31. The method of claim 30 further comprising providing at least one modulator for receiving the multiplexed signal, said modulator at least partially demultiplexing the multiplexed signal into at least one partially demultiplexed signal and routing the partially demultiplexed signal toward the receivers.

32. The method of claim 31 wherem the at least one modulator generates a pair of demultiplexed signals from the multiplexed signal.

33. The method of claim 30 further comprising providing a plurality of modulators configured to demultiplex the multiplexed signal in stages.

34. The method of claim 33 further comprising configuring the plurality of modulators such that a first stage comprises a first modulator, said first modulator at least partially demultiplexing the multiplexed signal into the pair of partially demultiplexed signals and routing the partially demultiplexed signals to a respective pair of modulators in a second stage, each of said modulators of the second stage further demultiplexing its received partially demultiplexed signal into a pair of demultiplexed signals and routing each demultiplexed signal to a respective associated receiver.

35. The method of claim 33 wherein each receiver generates a feedback signal related to intensity of a received signal at its associated modulation frequency, said feedback signal being used to adjust a parameter of at least one of the modulators such that the associated component signal can be recovered by the receiver.

36. The method of claim 35 wherein the parameter adjusted using the feedback signal is a bias input parameter of the at least one modulator.

37. The method of claim 35 wherein the parameter adjusted using the feedback signal is an RF input parameter of the at least one modulator.

38. The method of claim 35 further comprising : applying a first turn-on signal to the input interface, said first turn- on signal being characterized by only one of the modulation frequencies associated with the plurality of receivers; routing the first turn-on signal through the modulators toward the receivers; and using the feedback signal generated by the receiver associated with the modulation frequency of the first turn-on signal to adjust the parameter of at least one of the modulators such that signals having the associated modulation frequency are routed through the modulators to the associated receiver.
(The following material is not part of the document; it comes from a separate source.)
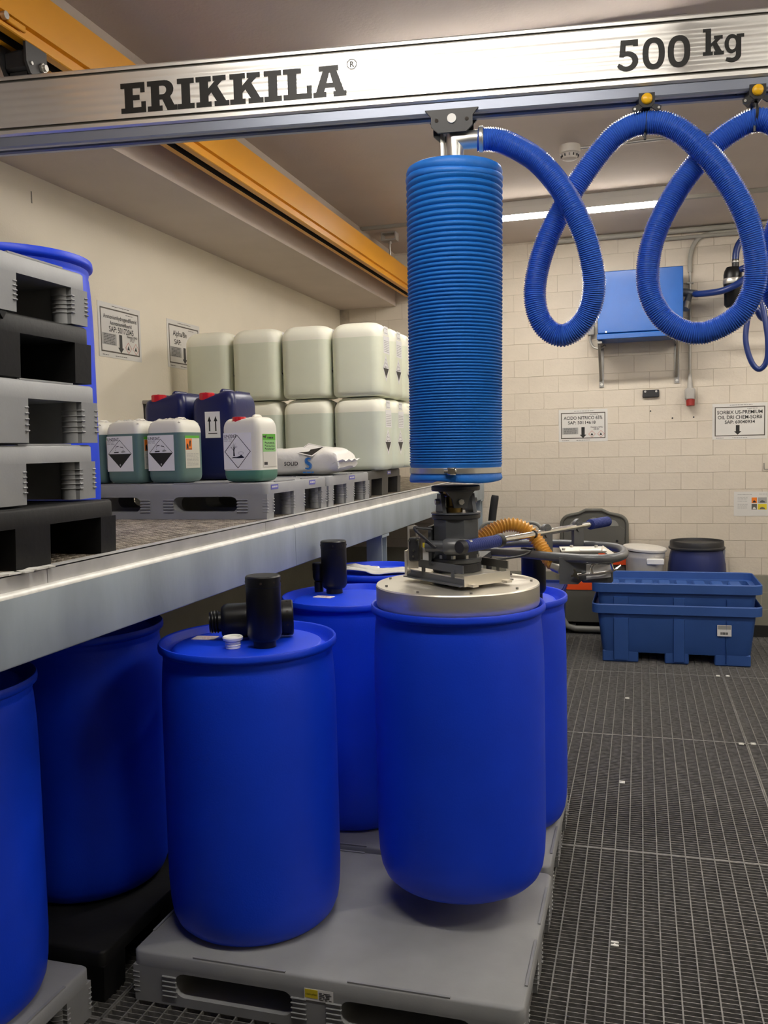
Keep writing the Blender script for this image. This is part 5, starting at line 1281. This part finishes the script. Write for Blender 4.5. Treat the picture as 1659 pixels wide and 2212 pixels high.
# ================================================================ THINGS AT THE BACK WALL
def spill_tray(loc, label):
    """nestable spill-containment tray with ribbed walls, broad rim, fork slots"""
    t = thing('spill_tray', loc, label, 'tray', 'blue spill trays')
    Lb, Wb, Lt, Wt, H = 1.085, 0.58, 1.15, 0.62, 0.395
    Lr, Wr, rl = 1.235, 0.685, 0.068
    m = MB(); n_ = 12
    def ring(L, W, z, r): return [(a, b, z) for a, b in rrect(-L/2, L/2, -W/2, W/2, r, 4)]
    rs = [ring(Lb-0.05,Wb-0.05,0.075,0.03), ring(Lb-0.012,Wb-0.012,0.078,0.04), ring(Lb,Wb,0.088,0.045), ring(Lt,Wt,H-0.01,0.05), ring(Lr-0.02,Wr-0.02,H,0.06), ring(Lr,Wr,H-0.005,0.07), ring(Lr,Wr,H+rl-0.008,0.07), ring(Lr-0.012,Wr-0.012,H+rl,0.065), ring(Lr-0.022,Wr-0.022,H+rl-0.006,0.06), ring(Lr-0.024,Wr-0.024,H+0.008,0.06), ring(Lt-0.02,Wt-0.02,H+0.006,0.045), ring(Lb-0.03,Wb-0.03,0.125,0.04)]
    k = len(rs[0]); m.v = [p for r in rs for p in r]
    for j in range(len(rs)-1):
        for i in range(k): m.f.append((j*k+i, j*k+(i+1)%k, (j+1)*k+(i+1)%k, (j+1)*k+i)); m.m.append(0)
    m.f.append(tuple(range(k-1,-1,-1))); m.m.append(0); m.f.append(tuple((len(rs)-1)*k+i for i in range(k))); m.m.append(0)
    m.build('basin', 'tray_blue', t, 35)
    # three foot blocks leaving two fork slots
    for x0, x1 in ((-Lb/2+0.003, -0.27), (-0.075, 0.10), (0.285, Lb/2-0.003)):
        mm = MB(); c = ((x0+x1)/2, 0, 0.045); mm.cbox(c, (x1-x0, Wb-0.004, 0.09), 0.008); mm.build('foot', 'tray_blue', t, 30)
    for x0, x1 in ((-0.46, -0.335), (-0.02, 0.075), (0.355, 0.375)):
        mm = MB()
        z0, z1 = 0.02, H-0.035
        yb, yt_ = -Wb/2-0.004, -Wt/2-0.002
        vs = [(x0,yb+0.02,z0),(x1,yb+0.02,z0),(x1,yt_+0.02,z1),(x0,yt_+0.02,z1),(x0+0.01,yb-0.008,z0),(x1-0.01,yb-0.008,z0),(x1-0.01,yt_-0.008,z1-0.012),(x0+0.01,yt_-0.008,z1-0.012)]
        mm.add(vs, [(4,5,6,7),(0,1,5,4),(1,2,6,5),(2,3,7,6),(3,0,4,7)]); mm.build('rib', 'tray_blue', t, 0)
    return t
t1 = spill_tray((0.252, 7.245, 0.0), 'blue plastic spill tray standing on the grating floor under the other tray')
m = MB(); fr = Frame((0.30, -0.3125, 0.235), (1,0,0), (0,0.02,1)); m.rect(fr, 0, 0.10, 0, 0.085, 0.004, 0); m.rect(fr, 0.004, 0.096, 0.052, 0.082, 0.0046, 1)
for i in range(9): m.rect(fr, 0.022+i*0.006, 0.025+i*0.006+random.uniform(0,0.002), 0.012, 0.03, 0.0046, 2)
m.build('label', ['label_white', 'label_grey', 'print_black'], t1, 0)
t2 = spill_tray((0.252, 7.245, 0.165), 'blue plastic spill tray nested on top of the other tray')
# cleated inner floor seen in the upper tray
m = MB()
for i in range(8):
    m.cbox((-0.47+i*0.134, 0.0, 0.385), (0.095, 0.55, 0.03), 0.01)
m.bb(-0.53, 0.53, -0.28, 0.28, 0.36, 0.375)
m.build('inner_floor', 'tray_blue', t2, 30)

# folded platform cart leaning on the wall
ct = thing('folded_cart', (-0.40, 8.05, 0.0), 'dark grey folded cart standing upright with orange pads', 'cart', world_parts=True)
x0, x1, yc = -0.685, -0.115, 8.05
xm = (x0+x1)/2; hw = (x1-x0)/2
fr = Frame((xm, yc, 0), (1,0,0), (0,0,1))
top = 1.075
out = [(-hw,0.50),(hw,0.50),(hw,top-0.11)]+arc(hw-0.09,top-0.10,0.09,0.085,0,80,5)+[(0.13,top+0.0),(0.07,top+0.03),(-0.07,top+0.03),(-0.13,top+0.0)]+arc(-hw+0.09,top-0.10,0.09,0.085,100,180,5)
holes = []
m = MB(); m.prism(out, fr, -0.005, 0.028); m.build('back_panel', 'cart_grey', ct, 30)
rim = [fr.p(a, b, 0.026) for a, b in out[1:]]+[fr.p(-hw, 0.50, 0.026)]
MB().tube(rim, 0.016, 8).build('panel_rim', 'cart_grey', ct, 60)
for a0, a1, zt_ in ((-0.215, -0.09, top-0.055), (-0.07, 0.07, top-0.035), (0.09, 0.215, top-0.055)):
    am = (a0+a1)/2; o = [(a0, top-0.13)]+[(am+(a1-a0)/2*math.cos(math.radians(q)), top-0.12+(zt_-top+0.12)*math.sin(math.radians(q))) for q in range(180, -1, -20)]+[(a1, top-0.13)]
    MB().prism(o, fr, 0.027, 0.031).build('grip_recess', 'cart_light', ct, 0)
MB().rect(fr, -0.08, 0.08, 0.80, 0.815, 0.033, 0, 0.006).build('slot', 'cart_light', ct, 0)
m = MB(); m.prism([(-hw+0.02,0.80-0.25),(hw-0.02,0.80-0.25),(hw-0.02,top-0.14),(hw-0.06,top-0.11),(-hw+0.06,top-0.11),(-hw+0.02,top-0.14)], fr, 0.028, 0.038); m.build('inner_panel', 'cart_grey', ct, 0)
m = MB()
for q in (-0.2, 0.2): m.cyl(fr.p(q, 0.83, 0.03), fr.p(q, 0.83, 0.040), 0.012, n=10)
m.build('rivet', 'black_satin', ct)
o = [(-hw+0.03,0.11)]+[(hw-0.03,0.11),(hw-0.01,0.20),(hw,0.46),(-hw,0.46),(-hw+0.005,0.25)]
m = MB(); m.prism(o, fr, 0.02, 0.115); m.build('lower_body', 'cart_grey', ct, 0)
m = MB(); m.prism([(-hw+0.05,0.400),(hw-0.03,0.400),(hw,0.466),(-hw+0.01,0.466)], fr, 0.06, 0.12); m.build('orange_pad', 'cart_orange', ct, 0)
m = MB(); m.prism([(0.02,0.62),(hw-0.01,0.62),(hw-0.01,0.72),(0.04,0.72)], fr, 0.03, 0.05); m.build('orange_pad', 'cart_orange', ct, 0)
MB().tube([fr.p(*p) for p in ((-hw+0.0,0.30,0.09),(-hw+0.012,0.14,0.10),(-hw+0.05,0.065,0.105),(-hw+0.12,0.045,0.105),(hw-0.12,0.045,0.105),(hw-0.03,0.07,0.105),(hw,0.2,0.10))], 0.028, 10).build('base_tube', 'cart_light', ct, 60)
m = MB()
for q in (-0.18, 0.18): m.cyl(fr.p(q-0.02, 0.05, 0.05), fr.p(q+0.02, 0.05, 0.05), 0.049, n=20)
m.build('wheel', 'black_satin', ct)

# white bucket, blue keg
bk = thing('bucket', (0.034, 7.785, 0.0), 'white plastic bucket with a loose tilted lid behind the spill trays', 'bucket')
MB().lathe([(0,0.0),(0.125,0.0),(0.135,0.01),(0.155,0.70),(0.165,0.72),(0.168,0.74),(0.165,0.775),(0.16,0.775),(0.15,0.70),(0.0,0.70)], 36).build('body', 'bucket_white', bk, 40)
ld = MB().lathe([(0.178,-0.022),(0.182,-0.020),(0.184,-0.004),(0.178,0.004),(0.15,0.006),(0,0.010)], 36, (0,0,0)).build('lid', 'bucket_white', bk, 40)
ld.location = (0.0, 0, 0.805); ld.rotation_euler = (0.03, 0.075, 0)
MB().cbox((0.085, -0.155, 0.70), (0.14, 0.03, 0.05), 0.006).build('handle_lug', 'cap_white', bk)
kg = thing('keg', (0.458, 7.838, 0.0), 'dark blue keg with a black ring lid behind the spill trays', 'keg')
MB().lathe([(0,0),(0.21,0),(0.228,0.015),(0.237,0.08),(0.240,0.30),(0.239,0.55),(0.232,0.66),(0.220,0.74),(0.207,0.79),(0.205,0.82)], 44).build('body', 'keg_blue', kg, 40)
MB().lathe([(0.207,0.785),(0.220,0.788),(0.228,0.795),(0.229,0.806),(0.219,0.813),(0.218,0.852),(0.214,0.860),(0.208,0.860),(0.203,0.842),(0.0,0.838)], 44).build('ring_lid', 'black_satin', kg, 40)
MB().bb(0.205, 0.222, -0.06, -0.03, 0.60, 0.79).build('clamp_lever', 'zinc', kg)

# push trolley with grey hoop handle and blue crate behind the lifter
tr2 = thing('push_trolley', (-0.90, 6.75, 0.0), 'push trolley with grey tube hoop handle behind the lifting head', 'trolley', world_parts=True)
xa, xb = -1.17, -0.715
MB().tube(spline([(xa,6.60,0.12),(xa,6.60,0.7),(xa,6.60,1.03),(xa+0.012,6.60,1.09),(xa+0.05,6.60,1.115),(xa+0.12,6.60,1.118),(xb-0.12,6.60,1.118),(xb-0.05,6.60,1.115),(xb-0.012,6.60,1.09),(xb,6.60,1.03),(xb,6.60,0.7),(xb,6.60,0.12)], 5), 0.0135, 12).build('hoop_handle', 'cart_light', tr2, 60)
MB().cbox(((xa+xb)/2, 6.95, 0.14), (0.50, 0.75, 0.035), 0.008).build('platform', 'cart_grey', tr2)
for x in (xa+0.03, xb-0.03):
    for y in (6.65, 7.25): MB().cyl((x-0.018,y,0.061), (x+0.018,y,0.061), 0.060, n=20).build('wheel', 'black_satin', tr2)
bn = thing('crate', (-0.80, 6.90, 0.158), 'blue plastic crate on the push trolley behind the right-hand drum', 'crate', world_parts=True)
m = MB(); o = rrect(-0.225,0.225,-0.25,0.25,0.03,4); i_ = rrect(-0.21,0.21,-0.235,0.235,0.02,4); fr = Frame((-0.80,6.93,0),(1,0,0),(0,1,0)); k = len(o)
vs = [fr.p(a*0.92,b*0.92,0.158) for a,b in o]+[fr.p(a,b,0.60) for a,b in o]+[fr.p(a,b,0.60) for a,b in i_]+[fr.p(a*0.93,b*0.93,0.17) for a,b in i_]
m.add(vs, [tuple(range(k-1,-1,-1)), tuple(range(3*k,4*k))]+[(j*k+i, j*k+(i+1)%k, (j+1)*k+(i+1)%k, (j+1)*k+i) for j in range(3) for i in range(k)]); m.build('shell', 'bin_blue', bn, 30)
m = MB()
for z in (0.55, 0.45): m.bb(-0.80-0.23, -0.80+0.23, 6.93-0.256, 6.93+0.256, z, z+0.03)
m.build('rim_band', 'bin_blue', bn, 0)
# pallet-truck handle
pt = thing('pallet_truck', (-1.27, 7.55, 0.0), 'black pallet-truck drawbar standing up against the block wall', 'pallet truck', world_parts=True)
MB().tube([(-1.30,7.55,0.08),(-1.262,7.55,0.85),(-1.242,7.55,1.03)], 0.024, 12).build('drawbar', 'black_satin', pt, 60)
MB().tube(spline([(-1.246,7.55,1.01),(-1.238,7.55,1.06),(-1.224,7.55,1.17),(-1.207,7.55,1.272)], 5), [0.024]+[0.034]*14+[0.030], 14).build('grip', 'black_satin', pt, 60)
MB().cbox((-1.30,7.60,0.10), (0.10,0.20,0.14), 0.02).build('pump_block', 'cart_grey', pt)
m = MB()
for x in (-1.375, -1.225): m.cyl((x-0.02,7.55,0.09), (x+0.02,7.55,0.09), 0.089, n=24)
m.build('wheel', 'black_satin', pt)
39. The method of claim 38 further comprising: applying a second turn-on signal to the input interface, said second turn-on signal being characterized by the modulation frequency of the first turn-on signal and a second modulation frequency associated with a second receiver of the plurality of receivers; routing the second turn-on signal through the modulators toward the receivers; and using the feedback signal generated by the second receiver to adjust the parameter of at least one of the modulators such that signals having the modulation frequency associated with the second receiver are routed through the modulators to the second receiver.